For regression tasks, the mean squared error (MSE) $\ell(\hat y, y) = (y - \hat y)^2$ is the workhorse. It penalises large mistakes quadratically and corresponds to maximum likelihood under the assumption that observations are corrupted by zero-mean Gaussian noise of constant variance. Mean absolute error (MAE), $\ell(\hat y, y) = |y - \hat y|$, is more robust to outliers and corresponds to maximum likelihood under a Laplace noise model; it produces estimates of the median rather than the mean of the conditional distribution. The Huber loss combines the two, quadratic near zero, linear in the tails, and is widely used in robust regression and reinforcement learning (where it tames exploding TD errors).

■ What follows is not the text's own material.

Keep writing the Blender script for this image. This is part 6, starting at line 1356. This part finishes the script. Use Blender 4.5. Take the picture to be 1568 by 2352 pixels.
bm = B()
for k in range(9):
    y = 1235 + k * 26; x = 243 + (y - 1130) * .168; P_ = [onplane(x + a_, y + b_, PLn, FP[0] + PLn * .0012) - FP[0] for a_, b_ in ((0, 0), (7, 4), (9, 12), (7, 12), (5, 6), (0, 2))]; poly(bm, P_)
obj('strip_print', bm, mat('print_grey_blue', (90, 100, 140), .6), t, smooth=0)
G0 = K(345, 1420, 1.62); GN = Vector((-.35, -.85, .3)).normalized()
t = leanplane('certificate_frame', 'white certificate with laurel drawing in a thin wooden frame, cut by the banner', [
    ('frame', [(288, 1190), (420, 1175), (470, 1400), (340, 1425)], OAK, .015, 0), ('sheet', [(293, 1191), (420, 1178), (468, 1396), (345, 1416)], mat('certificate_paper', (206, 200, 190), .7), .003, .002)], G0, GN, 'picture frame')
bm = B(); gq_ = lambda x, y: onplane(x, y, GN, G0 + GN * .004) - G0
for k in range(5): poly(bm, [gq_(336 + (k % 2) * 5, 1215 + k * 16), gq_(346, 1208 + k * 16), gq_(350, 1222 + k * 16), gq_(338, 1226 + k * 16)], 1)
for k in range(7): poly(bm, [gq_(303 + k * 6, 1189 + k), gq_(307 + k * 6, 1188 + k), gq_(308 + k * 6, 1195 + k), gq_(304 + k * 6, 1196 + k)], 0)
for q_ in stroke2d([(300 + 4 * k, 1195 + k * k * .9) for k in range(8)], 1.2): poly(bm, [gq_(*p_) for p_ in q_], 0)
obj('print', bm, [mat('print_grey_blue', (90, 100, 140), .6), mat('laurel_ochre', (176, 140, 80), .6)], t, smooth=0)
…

Common losses for classification

For classification, cross-entropy is the loss of choice:

$$\ell(\hat p, y) = -\sum_k y_k \log \hat p_k,$$

where $y$ is the one-hot true label and $\hat p$ the predicted distribution (typically the output of a softmax). Cross-entropy corresponds to maximum likelihood under a Bernoulli or categorical output model and is equivalent to minimising the Kullback–Leibler divergence between the empirical and predicted distributions. Hinge loss, $\ell = \max(0, 1 - y \hat y)$, used by support vector machines, encourages large-margin classifiers. Focal loss, introduced by Lin et al. (2017) for dense object detection, down-weights well-classified examples and addresses extreme class imbalance.

Specialised losses

Modern deep learning has introduced a zoo of task-specific losses: triplet loss and contrastive loss for metric learning; CTC loss for sequence transduction without explicit alignment; perceptual loss comparing deep-network features rather than pixels; adversarial loss in GANs, where the discriminator's output supplies the gradient; and InfoNCE for self-supervised representation learning.

Loss versus metric

A subtle but important distinction separates the loss the optimiser minimises from the evaluation metric the practitioner cares about. A model might be trained with cross-entropy but evaluated with F1, AUC, or accuracy. When these diverge, particularly under class imbalance , the choice of training loss may need adjustment (class weighting, focal loss, or surrogate losses tuned to the metric) to produce a model that performs well on the metric that matters. Many metrics (accuracy, F1, BLEU) are non-differentiable and cannot be optimised directly, which is why differentiable surrogates such as cross-entropy dominate practice.